WHAT IS EXPECTED → Starting with the first line below, extract each line through the one that contains "from mathutils import Vector, Matrix", inclusive, excluding pictures.

STORED DATA →

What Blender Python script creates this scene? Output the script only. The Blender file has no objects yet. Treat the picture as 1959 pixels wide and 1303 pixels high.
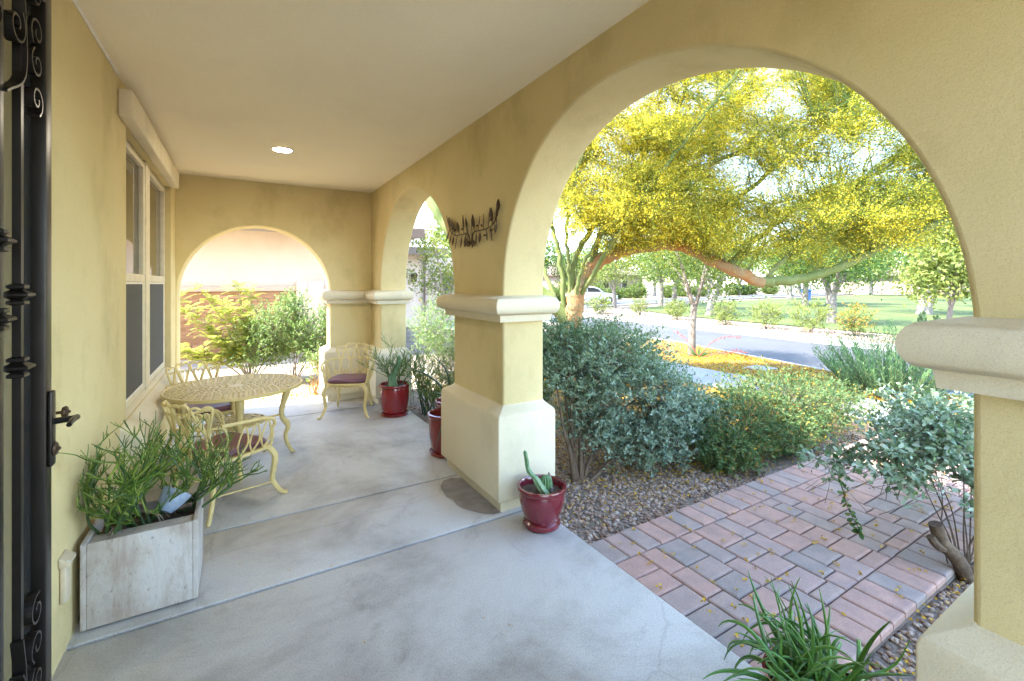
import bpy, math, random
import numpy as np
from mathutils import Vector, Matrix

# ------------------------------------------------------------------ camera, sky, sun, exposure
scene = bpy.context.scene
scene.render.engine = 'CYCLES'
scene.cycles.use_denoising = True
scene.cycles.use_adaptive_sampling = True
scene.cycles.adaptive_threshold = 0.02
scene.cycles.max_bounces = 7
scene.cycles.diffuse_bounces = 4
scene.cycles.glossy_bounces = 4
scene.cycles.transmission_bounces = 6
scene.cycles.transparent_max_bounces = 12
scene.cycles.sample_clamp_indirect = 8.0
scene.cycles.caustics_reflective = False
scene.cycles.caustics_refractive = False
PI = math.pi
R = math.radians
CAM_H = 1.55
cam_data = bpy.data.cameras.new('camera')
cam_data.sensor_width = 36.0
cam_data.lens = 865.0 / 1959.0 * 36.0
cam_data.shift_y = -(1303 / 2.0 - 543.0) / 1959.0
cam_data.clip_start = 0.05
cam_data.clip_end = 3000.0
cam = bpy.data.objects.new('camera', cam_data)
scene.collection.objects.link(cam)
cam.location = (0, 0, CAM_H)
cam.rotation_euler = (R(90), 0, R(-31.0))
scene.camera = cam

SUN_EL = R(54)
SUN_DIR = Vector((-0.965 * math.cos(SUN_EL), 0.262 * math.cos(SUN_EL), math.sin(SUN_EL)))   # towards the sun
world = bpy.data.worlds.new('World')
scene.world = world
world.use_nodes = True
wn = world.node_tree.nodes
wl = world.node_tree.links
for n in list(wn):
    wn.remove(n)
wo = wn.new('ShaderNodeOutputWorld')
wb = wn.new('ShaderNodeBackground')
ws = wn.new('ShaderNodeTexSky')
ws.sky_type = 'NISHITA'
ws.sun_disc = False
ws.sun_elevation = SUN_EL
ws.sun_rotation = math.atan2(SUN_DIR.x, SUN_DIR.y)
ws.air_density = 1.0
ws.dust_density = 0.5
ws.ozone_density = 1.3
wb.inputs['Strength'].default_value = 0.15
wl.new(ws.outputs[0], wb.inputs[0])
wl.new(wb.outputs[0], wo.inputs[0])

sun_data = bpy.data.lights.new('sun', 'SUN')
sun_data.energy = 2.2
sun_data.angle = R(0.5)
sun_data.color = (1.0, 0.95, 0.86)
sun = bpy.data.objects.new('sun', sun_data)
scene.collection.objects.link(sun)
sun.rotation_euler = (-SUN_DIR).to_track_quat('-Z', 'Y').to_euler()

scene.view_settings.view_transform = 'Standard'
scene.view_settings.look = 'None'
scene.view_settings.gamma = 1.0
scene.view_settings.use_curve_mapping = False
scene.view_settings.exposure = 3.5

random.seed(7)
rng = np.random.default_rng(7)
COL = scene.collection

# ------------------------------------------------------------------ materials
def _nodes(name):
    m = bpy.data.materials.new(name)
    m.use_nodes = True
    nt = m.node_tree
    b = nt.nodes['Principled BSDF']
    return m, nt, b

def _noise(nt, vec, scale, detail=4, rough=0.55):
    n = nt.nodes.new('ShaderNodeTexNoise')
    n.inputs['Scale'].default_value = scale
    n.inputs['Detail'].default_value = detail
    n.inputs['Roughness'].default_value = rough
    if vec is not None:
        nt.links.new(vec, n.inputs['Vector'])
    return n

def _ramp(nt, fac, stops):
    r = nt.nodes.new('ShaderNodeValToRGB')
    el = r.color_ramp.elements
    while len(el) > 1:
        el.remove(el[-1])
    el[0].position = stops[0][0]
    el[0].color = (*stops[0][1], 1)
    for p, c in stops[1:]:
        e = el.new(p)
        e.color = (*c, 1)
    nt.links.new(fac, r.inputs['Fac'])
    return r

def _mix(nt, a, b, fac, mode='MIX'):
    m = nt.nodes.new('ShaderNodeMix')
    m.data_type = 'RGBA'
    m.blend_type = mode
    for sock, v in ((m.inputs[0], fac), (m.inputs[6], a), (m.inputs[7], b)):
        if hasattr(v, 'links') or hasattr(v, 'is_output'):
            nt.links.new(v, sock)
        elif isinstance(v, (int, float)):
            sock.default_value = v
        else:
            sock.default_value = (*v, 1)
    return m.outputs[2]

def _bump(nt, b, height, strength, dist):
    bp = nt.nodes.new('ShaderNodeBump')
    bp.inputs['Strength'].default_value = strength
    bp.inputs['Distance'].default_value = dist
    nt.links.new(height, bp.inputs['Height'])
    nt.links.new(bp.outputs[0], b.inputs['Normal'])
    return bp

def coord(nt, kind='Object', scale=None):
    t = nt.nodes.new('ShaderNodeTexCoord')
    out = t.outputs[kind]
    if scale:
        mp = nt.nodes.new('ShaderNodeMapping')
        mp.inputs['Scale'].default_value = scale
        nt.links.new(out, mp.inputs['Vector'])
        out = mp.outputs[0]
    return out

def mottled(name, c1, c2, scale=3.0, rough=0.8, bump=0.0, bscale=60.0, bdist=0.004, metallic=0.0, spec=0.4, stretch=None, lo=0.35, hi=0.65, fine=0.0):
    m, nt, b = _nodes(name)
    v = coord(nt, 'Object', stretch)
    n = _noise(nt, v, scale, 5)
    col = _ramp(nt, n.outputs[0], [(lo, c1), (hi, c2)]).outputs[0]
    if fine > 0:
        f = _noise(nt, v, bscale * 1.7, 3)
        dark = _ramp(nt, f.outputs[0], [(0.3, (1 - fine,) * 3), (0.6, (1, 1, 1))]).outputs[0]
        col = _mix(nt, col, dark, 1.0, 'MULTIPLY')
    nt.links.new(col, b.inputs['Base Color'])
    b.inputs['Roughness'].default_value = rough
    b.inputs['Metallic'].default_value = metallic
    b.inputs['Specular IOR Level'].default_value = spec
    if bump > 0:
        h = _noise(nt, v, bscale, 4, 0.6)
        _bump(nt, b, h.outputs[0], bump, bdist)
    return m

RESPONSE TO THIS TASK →
What Blender Python script creates this scene? Output the script only. The Blender file has no objects yet. Treat the picture as 1959 pixels wide and 1303 pixels high.
import bpy, math, random
import numpy as np
from mathutils import Vector, Matrix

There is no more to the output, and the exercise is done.